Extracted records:
------------------------------

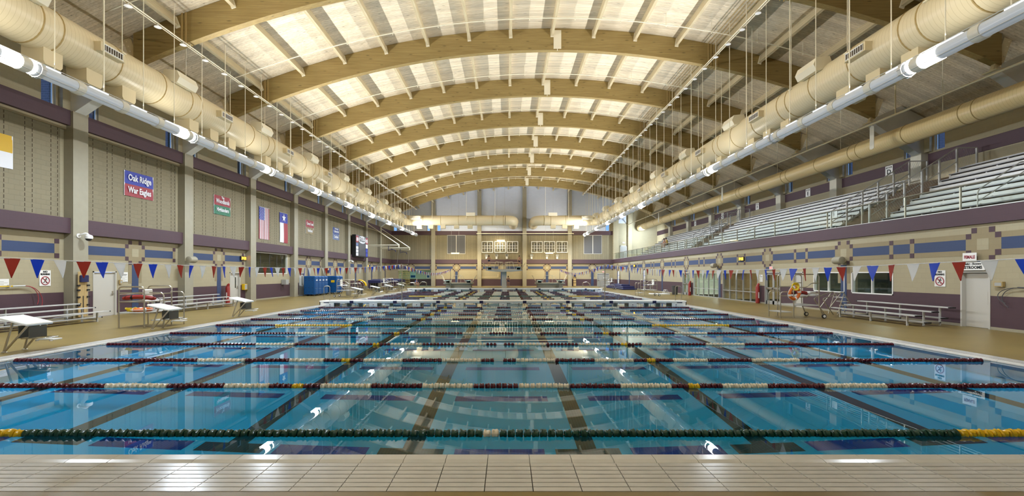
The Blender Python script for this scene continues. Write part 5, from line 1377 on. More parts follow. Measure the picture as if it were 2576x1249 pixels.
# swing-out booms
for y, w_ in ((59.8, 'near'), (66.4, 'far')):
    t = thing('wall_boom', '%s cream pipe boom with diagonal stay sticking out from the left wall' % w_, 'boom', (-18.5, y, 5.8), 0, 'booms on the left wall')
    part('arm', MB().tube([(0, 0, 0), (4.3, 0, 0)], 0.06, 8), M['pipe'], t, True); part('stay', MB().tube([(0, 0, 2.9), (4.25, 0, 0.05)], 0.05, 8), M['pipe'], t, True)
    part('tip', MB().tube([(4.25, 0, 0.12), (4.25, 0, -0.3)], 0.08, 8), M['pipe'], t, True); part('lower_arm', MB().tube([(0, 0, -0.1), (4.2, 0.0, -0.28)], 0.035, 8), M['pipe'], t, True)
    part('lifting_rope', MB().tube([(4.25, 0, -0.3), (4.0, 0.05, -2.6)], 0.012, 5), M['grey'], t); part('harness', MB().tube([(2.9, 0, -0.12), (2.9, 0, -0.7), (3.3, 0, -0.55), (3.8, 0, -0.65), (3.85, 0, -0.9)], 0.05, 6), M['navy_cover'], t, True)
# ------------------------------------------------------------------ things standing on the pool deck
def bench(label, loc, L, rz=0):
    """three-row aluminium bleacher: local x = front to back, y along the rows"""
    t = thing('bleacher_bench', label, 'bleacher', loc, rz, 'low aluminium bleachers on the deck')
    for x, z, nm in ((0.0, 0.42, 'seat_plank'), (0.62, 0.57, 'seat_plank'), (1.24, 0.73, 'seat_plank'), (0.34, 0.17, 'foot_plank'), (0.96, 0.34, 'foot_plank')):
        sh = 0.45*(1 if nm == 'seat_plank' else 0.2)
        b = part(nm, MB().bbox(x-0.12, x+0.12, -L/2+0.03, L/2-0.03, z-0.04, z, 0.006), M['alu'], t)
        for s in (-1, 1): part('end_cap', MB().box(x-0.123, x+0.123, s*(L/2-0.05), s*L/2, z-0.045, z+0.003), M['black'], b)
    n = 3
    for i in range(n):
        y = -L/2+0.5+(L-1.0)*i/(n-1)
        f = MB()
        for x, z in ((0, 0.38), (0.62, 0.53), (1.24, 0.69)): f.box(x-0.03, x+0.03, y-0.02, y+0.02, 0.0, z)
        f.box(0, 1.27, y-0.02, y+0.02, 0.09, 0.13)
        part('frame', f, M['alu'], t)
    for i in range(n-1):
        y0 = -L/2+0.5+(L-1.0)*i/(n-1); y1 = y0+(L-1.0)/(n-1)
        for x in (0.0,): part('brace', MB().tube([(0.05, y0, 0.38), (1.2, y1, 0.14)], 0.014, 5), M['alu'], t)
    return t
bench('low three-row aluminium bleacher at the left edge of the photo', (-16.85, 16.4, 0), 5.6, PI).scale = (1, 1, 1)
bench('low three-row aluminium bleacher along the left wall behind the guard stand', (-16.85, 25.6, 0), 5.8, PI)
bench('low three-row aluminium bleacher along the right wall below the office window', (15.25, 19.1, 0), 4.5)
def guard_stand(label, loc, rz, kit, big=True):
    t = thing('guard_stand', label, 'guard stand', loc, rz, 'lifeguard stands')
    S = M['steel']; H = 1.95 if big else 1.5
    W, Dp = 1.12, 1.2
    for y in (0, Dp):
        part('side_frame', MB().tube(round_path([(0, y, 0.02), (0, y, H), (W, y, H), (W, y, 0.55), (W+0.2, y, 0.12)], 0.16, 5), 0.024, 8), S, t, True)
        for z in ((1.38, 0.95) if big else (1.15, 0.8)): part('side_rail', MB().tube(round_path([(0.0, y, z), (W*0.5, y, z), (W*0.7, y, z+0.18), (W, y, z+0.18)], 0.06, 3), 0.02, 8), S, t, True)
    part('platform', MB().bbox(-0.02, W, 0, Dp, 0.56, 0.60, 0.01), M['alu'], t)
    part('shelf', MB().bbox(0.4, W, 0.1, Dp-0.1, 0.98, 1.01, 0.01), M['alu'], t)
    part('step', MB().bbox(-0.55, -0.05, 0.05, Dp-0.25, 0.26, 0.30, 0.01), M['alu'], t)
    for y in (0.05, Dp-0.25):
        part('step_rail', MB().tube(round_path([(-0.55, y, 0), (-0.55, y, 1.18), (0, y, 1.18)], 0.14, 5), 0.022, 8), S, t, True)
    if kit != 'bare':
        part('chair_seat', MB().bbox(0.5, 0.95, 0.35, 0.85, 0.98, 1.04, 0.03), M['white_plastic'], t); part('chair_back', MB().bbox(0.93, 1.0, 0.35, 0.85, 1.04, 1.48, 0.03), M['white_plastic'], t)
        part('chair_post', MB().tube([(0.72, 0.6, 0.6), (0.72, 0.6, 0.99)], 0.05, 10), M['alu'], t)
    for y in (0.0, Dp):
        wm = MB().lathe([(0.03, -0.035), (0.085, -0.035), (0.10, -0.02), (0.10, 0.02), (0.085, 0.035), (0.03, 0.035)], 16, axis='y')
        o = part('wheel', wm, M['black'], t, True, loc=(W+0.22, y, 0.10))
        part('hub', MB().lathe([(0.01, -0.04), (0.06, -0.038), (0.06, 0.038), (0.01, 0.04)], 12, axis='y'), M['white'], o)
    return t
guard_stand('tall stainless guard stand on wheels on the right deck before the office windows', (12.65, 20.1, 0), 0, 'bare')
def low_stand_cart(label, loc):
    t = thing('guard_stand', label, 'guard stand', loc, 0, 'lifeguard stands'); S = M['steel']
    W, L, H = 0.92, 1.35, 1.50
    for y in (0, L): part('side_frame', MB().tube(round_path([(0, y, 0), (0, y, H), (W, y, H), (W, y, 0)], 0.14, 5), 0.026, 8), S, t, True)
    for x in (0, W):
        for z in (0.95, 1.22): part('side_rail', MB().tube([(x, 0, z), (x, L, z)], 0.02, 7), S, t, True)
    for z in (0.95, 1.28): part('side_rail', MB().tube([(0, 0, z), (W, 0, z)], 0.02, 7), S, t, True)
    part('platform', MB().bbox(-0.02, W+0.02, 0, L, 0.54, 0.58, 0.01), M['alu'], t)
    for y in (0.25, L-0.05): part('step_rail', MB().tube(round_path([(W, y, 1.28), (W+0.52, y, 1.28), (W+0.52, y, 0)], 0.16, 5), 0.022, 8), S, t, True)
    part('step', MB().bbox(W+0.02, W+0.50, 0.26, L-0.06, 0.24, 0.28, 0.01), M['alu'], t)
    part('chair_seat', MB().bbox(0.28, 0.74, 0.75, 1.2, 0.92, 0.98, 0.03), M['white_plastic'], t); part('chair_back', MB().bbox(0.24, 0.31, 0.75, 1.2, 0.98, 1.38, 0.03), M['white_plastic'], t)
    part('chair_post', MB().tube([(0.5, 0.98, 0.58), (0.5, 0.98, 0.93)], 0.05, 10), M['alu'], t)
    return t
low_stand_cart('stainless guard stand with a white chair on the left deck behind the second block', (-14.08, 16.5, 0))
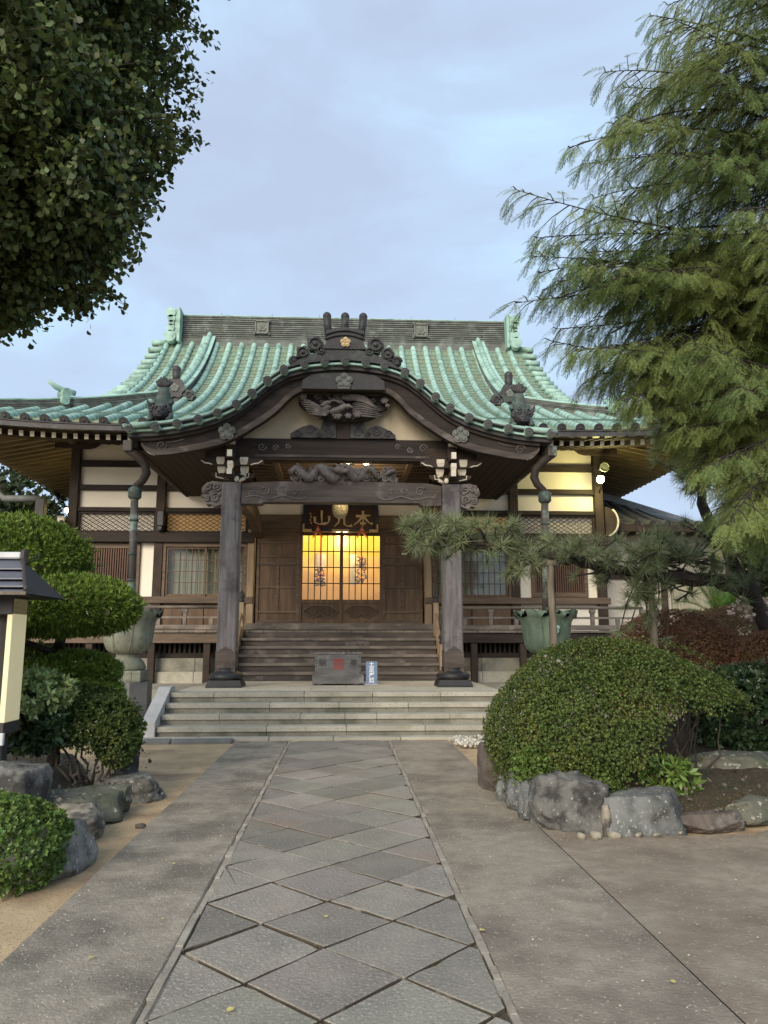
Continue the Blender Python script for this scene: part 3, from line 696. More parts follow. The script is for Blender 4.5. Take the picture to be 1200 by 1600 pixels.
# bracket blocks over the corner posts
for x in (-6.95, 6.82):
    b = MB(); b.box(x - .10, x + .10, FY - .62, FY - .3, 6.50, 6.78, 0, b=.01); b.box(x - .095, x + .095, FY - .63, FY - .62, 6.52, 6.76, 1); b.build('bracket', ['wood_dark', 'white_paint'], H)
    s_ = -1 if x > 0 else 1
    P = [(x - s_ * .5, 6.62), (x + s_ * .62, 6.62), (x + s_ * .62, 6.54), (x + s_ * .5, 6.45), (x + s_ * .35, 6.41), (x - s_ * .5, 6.41)]
    b = MB(); b.prism(P, FY - .28, FY - .14); b.build('bracket_arm', 'wood_dark', H)
# diamond lattice transoms
def lattice(x0, x1, z0, z1, back):
    o = MB(); o.box(x0, x1, FY - .05, FY + .02, z0, z0 + .05); o.box(x0, x1, FY - .05, FY + .02, z1 - .05, z1)
    o.box(x0, x0 + .05, FY - .05, FY + .02, z0 + .05, z1 - .05); o.box(x1 - .05, x1, FY - .05, FY + .02, z0 + .05, z1 - .05)
    o = o.build('transom', 'wood_dark_h', H)
    b = MB(); b.box(x0 + .03, x1 - .03, FY + .05, FY + .09, z0 + .03, z1 - .03); b.build('backing', back, o)
    b = MB(); xa, xb, za, zb = x0 + .05, x1 - .05, z0 + .05, z1 - .05; dz = .105; sl = .62
    for s_ in (-1, 1):
        k = -60
        while k < 90:
            c = za + k * dz; pts = []
            for xx in (xa, xb):
                zz = c + s_ * sl * (xx - xa)
                if za <= zz <= zb: pts.append((xx, zz))
            for zz in (za, zb):
                xx = xa + (zz - c) / (s_ * sl)
                if xa < xx < xb: pts.append((xx, zz))
            if len(pts) == 2:
                yy = FY - .02 + .012 * s_
                b.tube([(pts[0][0], yy, pts[0][1]), (pts[1][0], yy, pts[1][1])], .011, 4, sm=False)
            k += 1
    b.build('lattice', 'wood_dark', o)
lattice(-6.83, -4.84, 4.25, 4.79, 'plaster'); lattice(4.64, 6.70, 4.25, 4.79, 'plaster')
lattice(-4.60, -2.48, 4.25, 4.79, 'curtain_gold'); lattice(2.34, 4.40, 4.25, 4.79, 'curtain_gold')
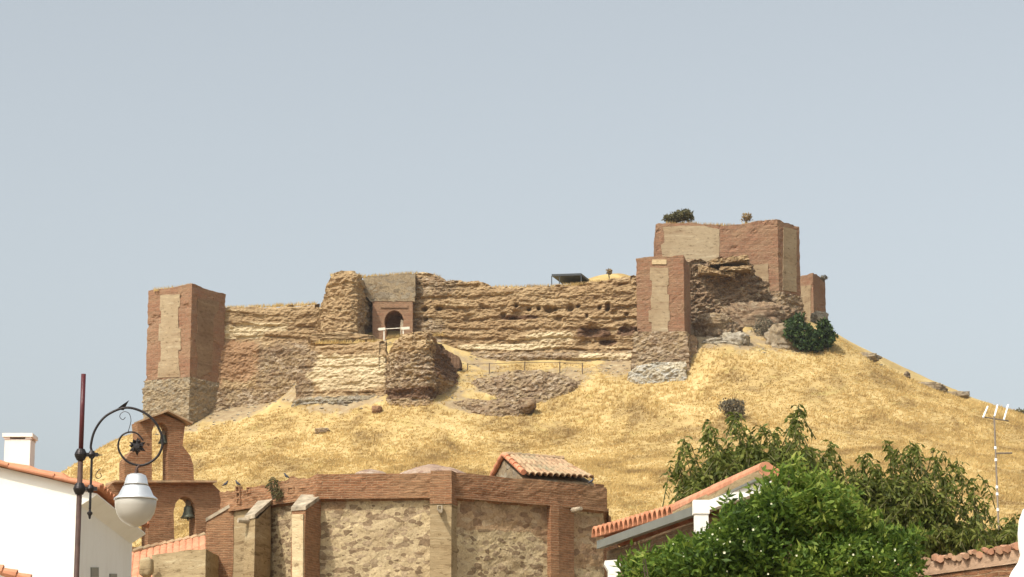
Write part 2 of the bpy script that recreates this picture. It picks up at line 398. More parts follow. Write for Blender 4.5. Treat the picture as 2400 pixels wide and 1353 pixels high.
class MB:
    """collects simple shapes into one mesh"""
    def __init__(s): s.v = []; s.f = []; s.uv = []
    def add(s, v, f, uv=None):
        b = len(s.v); s.v += [tuple(p) for p in v]; s.f += [tuple(i + b for i in q) for q in f]
        s.uv += (uv if uv is not None else [(p[0] + p[1], p[2]) for p in v])
    def box(s, a, b, w, h, up=(0, 0, 1)):              # a bar from a to b, w wide, h deep
        a, b, up = Vector(a), Vector(b), Vector(up)
        d = (b - a).normalized(); r = d.cross(up)
        r = r.normalized() if r.length > 1e-4 else Vector((1, 0, 0)); u = r.cross(d)
        v = []
        for c in (a, b):
            for i, j in ((-1, -1), (1, -1), (1, 1), (-1, 1)): v.append(c + r * (w / 2 * i) + u * (h / 2 * j))
        s.add(v, [(0, 3, 2, 1), (4, 5, 6, 7), (0, 1, 5, 4), (1, 2, 6, 5), (2, 3, 7, 6), (3, 0, 4, 7)])
    def hexa(s, v8):                                    # bottom 4, top 4
        s.add(v8, [(0, 3, 2, 1), (4, 5, 6, 7), (0, 1, 5, 4), (1, 2, 6, 5), (2, 3, 7, 6), (3, 0, 4, 7)])
    def tube(s, pts, r, n=10, cap=True):
        pts = [Vector(p) for p in pts]; R = r if isinstance(r, (list, tuple)) else [r] * len(pts)
        ref = Vector((0, 1, 0)); v = []; f = []
        for i, p in enumerate(pts):
            d = (pts[min(i + 1, len(pts) - 1)] - pts[max(i - 1, 0)]).normalized()
            if abs(d.dot(ref)) > 0.95: ref = Vector((1, 0, 0))
            a = d.cross(ref).normalized(); b = a.cross(d)
            for k in range(n):
                t = 2 * math.pi * k / n; v.append(p + (a * math.cos(t) + b * math.sin(t)) * R[i])
        for i in range(len(pts) - 1):
            for k in range(n):
                k2 = (k + 1) % n; f.append((i * n + k, i * n + k2, (i + 1) * n + k2, (i + 1) * n + k))
        if cap: f.append(tuple(range(n - 1, -1, -1))); f.append(tuple((len(pts) - 1) * n + k for k in range(n)))
        s.add(v, f)
    def lathe(s, prof, c, n=32, ax=(0, 0, 1)):          # prof = (r, z) pairs
        c = Vector(c); q = Vector((0, 0, 1)).rotation_difference(Vector(ax)); v = []; f = []
        for r, z in prof:
            for k in range(n):
                t = 2 * math.pi * k / n; v.append(c + q @ Vector((r * math.cos(t), r * math.sin(t), z)))
        for i in range(len(prof) - 1):
            for k in range(n):
                k2 = (k + 1) % n; f.append((i * n + k, i * n + k2, (i + 1) * n + k2, (i + 1) * n + k))
        f.append(tuple(range(n - 1, -1, -1))); f.append(tuple((len(prof) - 1) * n + k for k in range(n)))
        s.add(v, f)
    def build(s, name, mat, th=None, parent=None, origin=None, smooth=False, label=None):
        return mk(name, s.v, s.f, mat, th, parent, origin, s.uv, smooth, label=label)
def spline(P, n=8):
    P = [Vector(p) for p in P]; out = []
    for i in range(len(P) - 1):
        a, b, c, d = P[max(i - 1, 0)], P[i], P[i + 1], P[min(i + 2, len(P) - 1)]
        for k in range(n):
            t = k / n
            out.append(0.5 * ((2 * b) + (c - a) * t + (2 * a - 5 * b + 4 * c - d) * t * t + (3 * b - a - 3 * c + d) * t ** 3))
    out.append(P[-1]); return out

def interp(pts):
    xs = [p[0] for p in pts]; ys = [p[1] for p in pts]
    return lambda x: np.interp(x, xs, ys)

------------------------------

In the data above, tally the lines holding "Blender" and answer with the figure only.

- [RESPONSE TO THE TASK] 3